### [Work to be completed]
Start at the line containing "10.98, -A, M['siding_dark'])" and stop at the line containing "10.98, A, M['siding_dark'])"; copy those lines exactly, both ends included, and no others.
— begin Given data —
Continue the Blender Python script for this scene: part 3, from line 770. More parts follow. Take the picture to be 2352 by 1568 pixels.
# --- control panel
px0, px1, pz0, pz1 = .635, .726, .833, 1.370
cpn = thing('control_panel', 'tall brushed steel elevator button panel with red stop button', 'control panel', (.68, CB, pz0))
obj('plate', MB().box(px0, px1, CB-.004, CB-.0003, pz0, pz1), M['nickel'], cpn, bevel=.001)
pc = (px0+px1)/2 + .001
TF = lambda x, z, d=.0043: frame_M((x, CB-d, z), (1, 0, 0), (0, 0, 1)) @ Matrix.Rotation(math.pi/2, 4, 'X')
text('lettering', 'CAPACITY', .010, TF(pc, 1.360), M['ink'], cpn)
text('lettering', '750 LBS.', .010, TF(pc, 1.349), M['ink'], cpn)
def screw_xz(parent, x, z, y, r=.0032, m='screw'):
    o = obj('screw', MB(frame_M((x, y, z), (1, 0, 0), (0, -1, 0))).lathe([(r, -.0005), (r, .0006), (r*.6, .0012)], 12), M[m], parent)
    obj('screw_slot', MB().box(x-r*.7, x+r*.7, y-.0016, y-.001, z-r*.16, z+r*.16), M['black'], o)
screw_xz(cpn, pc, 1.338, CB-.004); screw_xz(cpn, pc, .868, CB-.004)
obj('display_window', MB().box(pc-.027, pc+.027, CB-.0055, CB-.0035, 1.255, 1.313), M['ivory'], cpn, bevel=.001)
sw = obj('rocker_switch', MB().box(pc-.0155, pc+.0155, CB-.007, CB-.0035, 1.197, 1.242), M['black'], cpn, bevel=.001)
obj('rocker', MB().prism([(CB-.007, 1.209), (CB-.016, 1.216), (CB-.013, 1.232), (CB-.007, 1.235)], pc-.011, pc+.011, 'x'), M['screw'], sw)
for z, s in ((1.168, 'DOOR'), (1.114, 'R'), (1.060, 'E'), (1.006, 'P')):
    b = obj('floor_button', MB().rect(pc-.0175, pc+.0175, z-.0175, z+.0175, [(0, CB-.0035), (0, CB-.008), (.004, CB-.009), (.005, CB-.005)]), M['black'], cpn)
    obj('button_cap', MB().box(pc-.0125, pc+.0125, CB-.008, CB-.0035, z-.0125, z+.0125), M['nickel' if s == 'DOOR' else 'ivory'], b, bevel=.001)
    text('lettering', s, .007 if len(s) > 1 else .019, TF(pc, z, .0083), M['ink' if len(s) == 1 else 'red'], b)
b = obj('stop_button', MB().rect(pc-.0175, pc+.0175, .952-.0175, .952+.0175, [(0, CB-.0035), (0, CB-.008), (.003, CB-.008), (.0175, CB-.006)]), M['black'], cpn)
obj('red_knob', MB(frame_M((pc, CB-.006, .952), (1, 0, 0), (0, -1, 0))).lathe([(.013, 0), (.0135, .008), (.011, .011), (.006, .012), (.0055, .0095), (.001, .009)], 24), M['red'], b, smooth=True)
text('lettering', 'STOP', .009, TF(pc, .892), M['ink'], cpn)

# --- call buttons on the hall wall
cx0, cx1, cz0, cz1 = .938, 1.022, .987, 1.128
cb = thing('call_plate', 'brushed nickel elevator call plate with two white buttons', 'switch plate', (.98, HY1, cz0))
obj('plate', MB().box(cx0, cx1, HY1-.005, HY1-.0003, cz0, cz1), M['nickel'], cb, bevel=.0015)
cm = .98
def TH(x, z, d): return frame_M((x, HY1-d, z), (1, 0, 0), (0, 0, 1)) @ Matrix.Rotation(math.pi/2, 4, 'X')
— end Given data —
— begin Given data —
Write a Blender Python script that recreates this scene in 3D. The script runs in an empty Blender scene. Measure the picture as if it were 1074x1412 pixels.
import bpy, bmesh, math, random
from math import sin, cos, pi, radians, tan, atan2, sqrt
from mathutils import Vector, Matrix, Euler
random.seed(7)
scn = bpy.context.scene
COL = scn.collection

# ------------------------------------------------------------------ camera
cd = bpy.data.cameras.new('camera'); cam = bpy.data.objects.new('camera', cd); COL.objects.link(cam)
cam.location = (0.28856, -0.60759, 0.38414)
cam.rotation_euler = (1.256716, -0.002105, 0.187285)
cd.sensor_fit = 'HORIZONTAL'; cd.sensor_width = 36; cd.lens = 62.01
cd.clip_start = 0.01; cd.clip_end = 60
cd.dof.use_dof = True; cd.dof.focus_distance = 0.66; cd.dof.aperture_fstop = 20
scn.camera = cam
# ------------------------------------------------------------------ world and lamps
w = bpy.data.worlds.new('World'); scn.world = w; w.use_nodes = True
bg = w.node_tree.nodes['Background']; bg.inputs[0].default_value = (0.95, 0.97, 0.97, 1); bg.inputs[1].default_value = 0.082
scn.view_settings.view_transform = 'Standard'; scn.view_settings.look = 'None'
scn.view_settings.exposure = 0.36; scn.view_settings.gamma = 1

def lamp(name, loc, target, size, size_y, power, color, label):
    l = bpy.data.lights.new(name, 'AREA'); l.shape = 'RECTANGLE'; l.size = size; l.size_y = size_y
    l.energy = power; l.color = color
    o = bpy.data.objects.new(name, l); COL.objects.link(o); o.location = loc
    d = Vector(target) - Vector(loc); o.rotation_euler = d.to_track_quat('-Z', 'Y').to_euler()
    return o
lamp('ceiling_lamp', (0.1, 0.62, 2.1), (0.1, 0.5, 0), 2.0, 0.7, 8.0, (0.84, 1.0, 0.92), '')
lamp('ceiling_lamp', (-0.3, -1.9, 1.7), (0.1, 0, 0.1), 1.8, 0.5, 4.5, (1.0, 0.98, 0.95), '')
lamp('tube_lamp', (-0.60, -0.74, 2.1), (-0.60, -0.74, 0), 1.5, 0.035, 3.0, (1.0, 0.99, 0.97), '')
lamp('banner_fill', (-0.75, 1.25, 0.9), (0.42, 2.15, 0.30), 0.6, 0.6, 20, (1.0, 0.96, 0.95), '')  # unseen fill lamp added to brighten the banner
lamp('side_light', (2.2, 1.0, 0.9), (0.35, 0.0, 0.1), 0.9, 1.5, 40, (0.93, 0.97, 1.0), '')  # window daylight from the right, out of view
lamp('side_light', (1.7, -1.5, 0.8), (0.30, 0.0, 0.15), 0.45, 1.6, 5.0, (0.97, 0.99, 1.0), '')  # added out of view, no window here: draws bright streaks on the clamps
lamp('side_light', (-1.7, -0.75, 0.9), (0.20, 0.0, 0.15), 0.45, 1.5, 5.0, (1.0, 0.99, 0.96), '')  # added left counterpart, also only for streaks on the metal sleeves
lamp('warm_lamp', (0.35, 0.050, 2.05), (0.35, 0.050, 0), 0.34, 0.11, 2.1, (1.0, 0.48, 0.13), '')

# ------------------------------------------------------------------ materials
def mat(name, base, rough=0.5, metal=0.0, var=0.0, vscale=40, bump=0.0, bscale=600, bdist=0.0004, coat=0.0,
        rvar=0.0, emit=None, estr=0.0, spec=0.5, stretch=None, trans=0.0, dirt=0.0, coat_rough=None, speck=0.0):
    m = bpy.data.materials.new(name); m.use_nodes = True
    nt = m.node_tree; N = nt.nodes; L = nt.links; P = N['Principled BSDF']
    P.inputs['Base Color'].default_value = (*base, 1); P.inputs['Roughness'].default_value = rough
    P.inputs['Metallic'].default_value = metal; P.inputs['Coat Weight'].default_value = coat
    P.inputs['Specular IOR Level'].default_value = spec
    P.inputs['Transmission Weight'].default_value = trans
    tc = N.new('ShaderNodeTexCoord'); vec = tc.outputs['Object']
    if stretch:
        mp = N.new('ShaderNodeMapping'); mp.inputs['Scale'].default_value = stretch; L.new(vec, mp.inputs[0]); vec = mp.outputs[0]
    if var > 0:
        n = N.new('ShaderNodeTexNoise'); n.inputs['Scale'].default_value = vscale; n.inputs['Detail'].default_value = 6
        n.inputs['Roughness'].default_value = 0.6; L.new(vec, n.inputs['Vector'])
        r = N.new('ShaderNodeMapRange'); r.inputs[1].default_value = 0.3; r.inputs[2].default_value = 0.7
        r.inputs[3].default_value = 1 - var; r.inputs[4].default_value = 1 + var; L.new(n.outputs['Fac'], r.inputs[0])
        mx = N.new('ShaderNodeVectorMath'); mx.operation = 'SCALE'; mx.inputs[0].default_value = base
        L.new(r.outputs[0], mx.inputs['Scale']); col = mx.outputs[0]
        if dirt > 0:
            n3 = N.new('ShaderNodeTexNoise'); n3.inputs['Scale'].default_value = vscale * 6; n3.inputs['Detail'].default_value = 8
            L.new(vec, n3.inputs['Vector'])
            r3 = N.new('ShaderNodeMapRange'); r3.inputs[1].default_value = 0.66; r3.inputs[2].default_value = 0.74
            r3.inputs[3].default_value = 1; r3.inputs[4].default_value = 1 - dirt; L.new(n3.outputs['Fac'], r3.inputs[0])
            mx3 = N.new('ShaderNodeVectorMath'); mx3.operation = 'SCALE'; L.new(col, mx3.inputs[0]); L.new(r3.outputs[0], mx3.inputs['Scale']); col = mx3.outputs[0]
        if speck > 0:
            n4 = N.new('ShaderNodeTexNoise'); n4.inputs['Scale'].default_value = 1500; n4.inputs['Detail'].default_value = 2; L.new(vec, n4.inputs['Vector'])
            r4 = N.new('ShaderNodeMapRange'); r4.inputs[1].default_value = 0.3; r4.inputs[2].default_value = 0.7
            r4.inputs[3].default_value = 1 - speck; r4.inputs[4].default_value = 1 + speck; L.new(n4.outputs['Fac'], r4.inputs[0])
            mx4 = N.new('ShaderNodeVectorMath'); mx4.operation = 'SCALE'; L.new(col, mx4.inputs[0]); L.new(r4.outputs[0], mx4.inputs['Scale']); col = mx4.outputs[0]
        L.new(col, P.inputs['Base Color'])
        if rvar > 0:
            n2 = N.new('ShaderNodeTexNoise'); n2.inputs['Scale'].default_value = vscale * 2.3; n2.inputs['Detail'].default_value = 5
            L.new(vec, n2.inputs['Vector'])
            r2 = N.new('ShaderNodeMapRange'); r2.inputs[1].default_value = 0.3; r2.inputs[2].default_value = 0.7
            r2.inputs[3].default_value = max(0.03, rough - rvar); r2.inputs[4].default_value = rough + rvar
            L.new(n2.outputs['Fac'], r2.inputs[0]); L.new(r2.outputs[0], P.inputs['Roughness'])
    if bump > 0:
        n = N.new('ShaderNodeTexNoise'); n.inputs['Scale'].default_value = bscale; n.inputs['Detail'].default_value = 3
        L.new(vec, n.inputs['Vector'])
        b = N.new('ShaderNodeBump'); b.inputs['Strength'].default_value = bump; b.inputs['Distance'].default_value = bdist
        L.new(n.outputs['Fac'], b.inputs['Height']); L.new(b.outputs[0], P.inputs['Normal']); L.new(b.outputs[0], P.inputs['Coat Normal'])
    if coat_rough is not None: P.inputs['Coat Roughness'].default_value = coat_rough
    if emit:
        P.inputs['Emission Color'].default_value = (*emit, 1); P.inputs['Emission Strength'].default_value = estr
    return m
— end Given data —
— begin Given data —
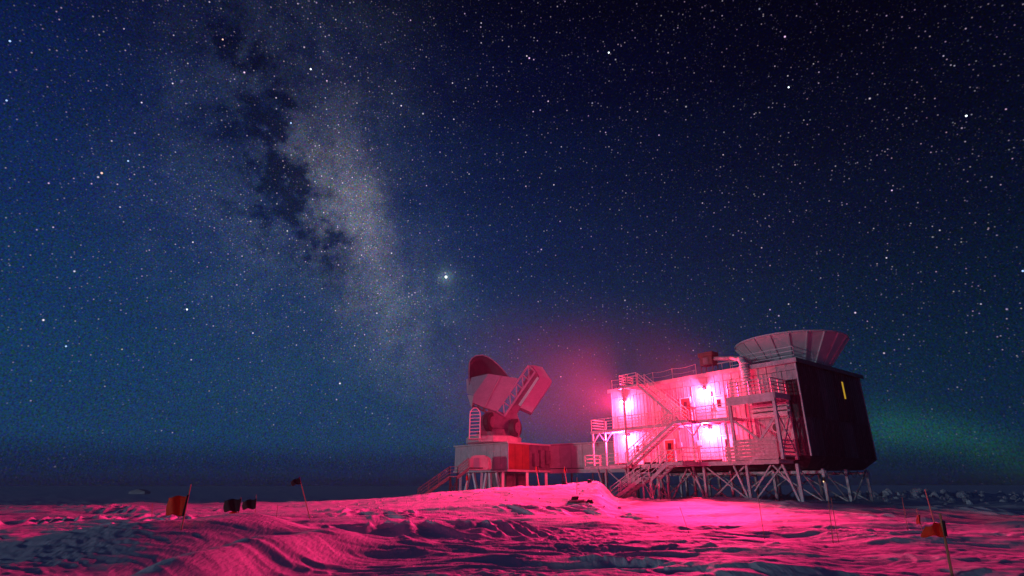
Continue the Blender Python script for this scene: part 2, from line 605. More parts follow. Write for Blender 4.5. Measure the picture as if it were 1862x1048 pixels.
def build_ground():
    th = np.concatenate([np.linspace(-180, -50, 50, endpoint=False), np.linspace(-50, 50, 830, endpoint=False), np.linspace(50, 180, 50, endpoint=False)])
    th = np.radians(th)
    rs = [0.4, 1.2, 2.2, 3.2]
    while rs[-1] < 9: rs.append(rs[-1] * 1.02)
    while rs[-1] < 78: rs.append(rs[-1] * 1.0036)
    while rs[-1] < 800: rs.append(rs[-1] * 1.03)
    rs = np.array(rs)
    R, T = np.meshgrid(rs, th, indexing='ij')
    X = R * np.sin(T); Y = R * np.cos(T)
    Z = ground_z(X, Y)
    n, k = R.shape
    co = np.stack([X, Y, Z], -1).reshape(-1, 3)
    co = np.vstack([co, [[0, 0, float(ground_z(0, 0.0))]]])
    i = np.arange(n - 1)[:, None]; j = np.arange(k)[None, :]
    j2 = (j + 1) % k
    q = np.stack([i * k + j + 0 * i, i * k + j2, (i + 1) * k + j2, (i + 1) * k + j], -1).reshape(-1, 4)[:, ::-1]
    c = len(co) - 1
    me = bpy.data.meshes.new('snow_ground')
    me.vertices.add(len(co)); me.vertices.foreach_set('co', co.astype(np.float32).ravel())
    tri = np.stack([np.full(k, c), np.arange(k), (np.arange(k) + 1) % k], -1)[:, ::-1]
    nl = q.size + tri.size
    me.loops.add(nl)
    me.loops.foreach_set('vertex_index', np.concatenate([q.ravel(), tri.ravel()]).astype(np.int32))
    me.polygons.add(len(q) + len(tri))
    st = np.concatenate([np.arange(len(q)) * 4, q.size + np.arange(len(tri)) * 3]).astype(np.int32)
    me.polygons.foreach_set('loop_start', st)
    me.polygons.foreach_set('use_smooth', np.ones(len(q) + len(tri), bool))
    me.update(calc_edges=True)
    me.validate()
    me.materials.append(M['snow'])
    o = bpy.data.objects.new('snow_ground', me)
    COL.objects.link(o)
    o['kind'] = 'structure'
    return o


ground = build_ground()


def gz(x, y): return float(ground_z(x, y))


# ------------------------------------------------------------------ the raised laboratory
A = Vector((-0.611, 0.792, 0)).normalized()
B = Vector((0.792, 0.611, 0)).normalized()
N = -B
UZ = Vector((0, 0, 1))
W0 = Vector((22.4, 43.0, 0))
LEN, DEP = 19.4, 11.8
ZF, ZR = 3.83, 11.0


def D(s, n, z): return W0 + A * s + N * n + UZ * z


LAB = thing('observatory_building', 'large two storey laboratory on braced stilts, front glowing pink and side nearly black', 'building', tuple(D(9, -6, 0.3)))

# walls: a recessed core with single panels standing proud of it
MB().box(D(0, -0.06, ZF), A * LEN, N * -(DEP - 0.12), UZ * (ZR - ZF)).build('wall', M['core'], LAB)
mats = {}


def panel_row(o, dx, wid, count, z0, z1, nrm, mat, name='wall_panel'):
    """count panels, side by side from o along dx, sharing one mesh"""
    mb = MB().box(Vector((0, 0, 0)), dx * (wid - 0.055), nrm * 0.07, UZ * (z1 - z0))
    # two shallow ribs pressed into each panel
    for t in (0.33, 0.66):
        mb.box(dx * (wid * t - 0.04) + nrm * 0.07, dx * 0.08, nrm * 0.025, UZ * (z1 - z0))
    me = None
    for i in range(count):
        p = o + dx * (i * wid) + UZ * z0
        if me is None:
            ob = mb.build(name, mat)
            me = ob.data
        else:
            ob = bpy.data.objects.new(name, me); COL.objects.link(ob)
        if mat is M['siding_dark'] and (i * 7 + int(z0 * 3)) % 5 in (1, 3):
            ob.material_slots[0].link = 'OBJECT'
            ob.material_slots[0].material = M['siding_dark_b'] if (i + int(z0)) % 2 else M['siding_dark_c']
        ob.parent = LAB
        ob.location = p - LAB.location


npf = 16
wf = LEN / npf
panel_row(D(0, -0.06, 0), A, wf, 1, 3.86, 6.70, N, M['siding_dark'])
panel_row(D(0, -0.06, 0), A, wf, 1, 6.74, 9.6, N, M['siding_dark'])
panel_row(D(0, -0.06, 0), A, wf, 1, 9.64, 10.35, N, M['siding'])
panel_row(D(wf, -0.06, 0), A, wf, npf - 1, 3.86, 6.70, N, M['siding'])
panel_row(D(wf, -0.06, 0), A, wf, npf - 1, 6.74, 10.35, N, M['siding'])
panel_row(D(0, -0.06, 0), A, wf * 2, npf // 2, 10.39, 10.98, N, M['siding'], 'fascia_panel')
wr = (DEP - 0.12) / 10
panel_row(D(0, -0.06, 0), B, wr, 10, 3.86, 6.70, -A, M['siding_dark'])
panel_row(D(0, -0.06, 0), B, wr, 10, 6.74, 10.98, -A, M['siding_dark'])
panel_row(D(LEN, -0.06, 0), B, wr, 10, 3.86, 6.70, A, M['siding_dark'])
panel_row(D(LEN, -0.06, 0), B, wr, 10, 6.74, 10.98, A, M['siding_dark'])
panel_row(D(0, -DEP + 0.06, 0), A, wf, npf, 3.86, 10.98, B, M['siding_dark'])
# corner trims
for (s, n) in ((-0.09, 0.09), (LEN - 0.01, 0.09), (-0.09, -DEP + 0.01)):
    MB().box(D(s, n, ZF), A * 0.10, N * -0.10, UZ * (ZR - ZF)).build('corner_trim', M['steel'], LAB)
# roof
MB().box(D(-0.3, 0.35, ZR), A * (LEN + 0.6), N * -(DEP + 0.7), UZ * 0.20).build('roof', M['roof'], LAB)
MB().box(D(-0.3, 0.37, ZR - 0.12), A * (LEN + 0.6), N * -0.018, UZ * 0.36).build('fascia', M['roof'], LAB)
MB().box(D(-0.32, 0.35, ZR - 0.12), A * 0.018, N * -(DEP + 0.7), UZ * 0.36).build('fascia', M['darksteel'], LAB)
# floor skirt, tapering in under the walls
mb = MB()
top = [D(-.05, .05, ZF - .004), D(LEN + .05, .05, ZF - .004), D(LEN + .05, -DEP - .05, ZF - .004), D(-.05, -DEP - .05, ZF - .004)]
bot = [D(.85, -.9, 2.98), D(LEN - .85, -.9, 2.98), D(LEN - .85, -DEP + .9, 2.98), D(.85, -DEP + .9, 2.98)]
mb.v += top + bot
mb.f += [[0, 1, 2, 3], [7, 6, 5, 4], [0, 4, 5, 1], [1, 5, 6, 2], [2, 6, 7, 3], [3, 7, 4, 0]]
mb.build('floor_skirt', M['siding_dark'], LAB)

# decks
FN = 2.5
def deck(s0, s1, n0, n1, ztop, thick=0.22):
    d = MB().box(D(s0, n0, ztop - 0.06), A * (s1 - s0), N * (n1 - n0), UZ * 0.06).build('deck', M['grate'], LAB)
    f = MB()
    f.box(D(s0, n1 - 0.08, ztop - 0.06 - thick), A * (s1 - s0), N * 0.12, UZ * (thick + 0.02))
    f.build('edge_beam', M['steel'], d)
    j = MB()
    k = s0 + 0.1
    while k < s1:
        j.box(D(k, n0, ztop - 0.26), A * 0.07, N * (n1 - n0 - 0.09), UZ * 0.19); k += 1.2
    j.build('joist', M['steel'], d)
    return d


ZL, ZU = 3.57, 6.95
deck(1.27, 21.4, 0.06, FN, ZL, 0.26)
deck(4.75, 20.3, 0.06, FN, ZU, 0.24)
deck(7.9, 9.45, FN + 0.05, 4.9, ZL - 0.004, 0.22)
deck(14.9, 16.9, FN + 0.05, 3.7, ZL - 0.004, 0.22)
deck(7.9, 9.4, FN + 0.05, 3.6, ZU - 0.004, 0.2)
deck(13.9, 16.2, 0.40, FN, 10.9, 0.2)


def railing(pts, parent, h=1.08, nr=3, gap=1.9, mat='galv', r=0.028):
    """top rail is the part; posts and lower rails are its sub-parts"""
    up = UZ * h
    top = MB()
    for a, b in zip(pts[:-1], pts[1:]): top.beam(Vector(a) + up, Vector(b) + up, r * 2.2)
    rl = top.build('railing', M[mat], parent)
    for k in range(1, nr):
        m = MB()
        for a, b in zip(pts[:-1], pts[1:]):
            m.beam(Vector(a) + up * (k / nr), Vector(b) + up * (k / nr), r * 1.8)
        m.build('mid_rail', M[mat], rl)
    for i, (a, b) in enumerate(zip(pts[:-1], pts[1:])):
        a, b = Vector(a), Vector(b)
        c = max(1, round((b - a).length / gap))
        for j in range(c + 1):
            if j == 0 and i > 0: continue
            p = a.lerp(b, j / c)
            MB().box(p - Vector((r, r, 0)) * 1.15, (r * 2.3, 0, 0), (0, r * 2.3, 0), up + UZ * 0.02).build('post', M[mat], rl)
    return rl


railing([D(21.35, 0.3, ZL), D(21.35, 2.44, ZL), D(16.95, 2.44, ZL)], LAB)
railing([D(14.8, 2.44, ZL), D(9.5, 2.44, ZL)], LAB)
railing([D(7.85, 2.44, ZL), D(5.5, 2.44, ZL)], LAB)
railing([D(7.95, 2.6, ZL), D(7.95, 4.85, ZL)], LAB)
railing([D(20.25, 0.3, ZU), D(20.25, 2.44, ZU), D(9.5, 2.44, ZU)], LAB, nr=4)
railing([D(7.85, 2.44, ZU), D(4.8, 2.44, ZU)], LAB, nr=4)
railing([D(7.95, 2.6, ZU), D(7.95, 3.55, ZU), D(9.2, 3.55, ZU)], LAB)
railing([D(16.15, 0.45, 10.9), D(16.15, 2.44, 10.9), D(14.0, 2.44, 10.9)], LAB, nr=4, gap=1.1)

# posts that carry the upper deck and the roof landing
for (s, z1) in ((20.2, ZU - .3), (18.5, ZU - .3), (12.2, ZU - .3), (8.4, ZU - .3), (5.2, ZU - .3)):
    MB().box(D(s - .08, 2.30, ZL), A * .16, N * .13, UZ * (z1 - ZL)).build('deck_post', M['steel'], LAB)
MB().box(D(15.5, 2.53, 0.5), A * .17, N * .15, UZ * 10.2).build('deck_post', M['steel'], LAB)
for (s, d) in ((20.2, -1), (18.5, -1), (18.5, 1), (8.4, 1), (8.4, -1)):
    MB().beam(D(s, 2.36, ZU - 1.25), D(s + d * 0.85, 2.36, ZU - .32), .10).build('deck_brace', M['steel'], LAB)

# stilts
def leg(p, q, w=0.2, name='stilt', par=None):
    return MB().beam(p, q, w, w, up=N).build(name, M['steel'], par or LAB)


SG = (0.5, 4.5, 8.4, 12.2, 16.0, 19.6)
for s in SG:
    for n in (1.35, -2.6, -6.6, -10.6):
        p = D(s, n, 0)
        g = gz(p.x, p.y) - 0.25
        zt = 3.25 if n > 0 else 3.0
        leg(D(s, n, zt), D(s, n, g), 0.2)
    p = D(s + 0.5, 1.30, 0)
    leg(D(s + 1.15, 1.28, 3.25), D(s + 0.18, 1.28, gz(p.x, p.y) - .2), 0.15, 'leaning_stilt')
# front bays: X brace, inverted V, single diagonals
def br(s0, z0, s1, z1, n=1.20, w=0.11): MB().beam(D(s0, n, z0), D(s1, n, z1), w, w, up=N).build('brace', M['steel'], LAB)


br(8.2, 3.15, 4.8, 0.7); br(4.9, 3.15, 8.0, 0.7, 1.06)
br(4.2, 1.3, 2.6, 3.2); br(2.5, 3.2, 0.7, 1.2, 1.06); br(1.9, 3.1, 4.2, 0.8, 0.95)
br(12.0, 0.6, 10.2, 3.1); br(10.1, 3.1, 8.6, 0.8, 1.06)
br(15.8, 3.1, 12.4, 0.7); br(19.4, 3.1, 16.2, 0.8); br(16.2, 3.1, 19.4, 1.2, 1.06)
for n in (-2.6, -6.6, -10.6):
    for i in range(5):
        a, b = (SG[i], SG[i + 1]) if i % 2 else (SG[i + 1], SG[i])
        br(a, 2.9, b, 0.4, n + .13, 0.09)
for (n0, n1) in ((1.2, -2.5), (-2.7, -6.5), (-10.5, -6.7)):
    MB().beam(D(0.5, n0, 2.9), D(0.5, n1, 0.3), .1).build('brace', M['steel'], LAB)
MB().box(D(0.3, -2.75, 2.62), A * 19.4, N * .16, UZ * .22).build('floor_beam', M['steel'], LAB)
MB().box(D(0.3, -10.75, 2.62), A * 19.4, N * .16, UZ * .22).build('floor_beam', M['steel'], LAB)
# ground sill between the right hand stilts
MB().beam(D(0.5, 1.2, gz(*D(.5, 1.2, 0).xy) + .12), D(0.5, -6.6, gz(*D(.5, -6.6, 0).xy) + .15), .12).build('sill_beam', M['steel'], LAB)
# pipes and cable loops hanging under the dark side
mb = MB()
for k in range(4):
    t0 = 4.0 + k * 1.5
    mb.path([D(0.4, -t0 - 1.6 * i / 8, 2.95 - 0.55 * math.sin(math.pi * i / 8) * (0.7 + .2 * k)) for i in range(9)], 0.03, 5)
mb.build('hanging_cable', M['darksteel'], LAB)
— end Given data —
### [Exercise output]
panel_row(D(0, -0.06, 0), B, wr, 10, 6.74, 10.98, -A, M['siding_dark'])
panel_row(D(LEN, -0.06, 0), B, wr, 10, 3.86, 6.70, A, M['siding_dark'])
panel_row(D(LEN, -0.06, 0), B, wr, 10, 6.74, 10.98, A, M['siding_dark'])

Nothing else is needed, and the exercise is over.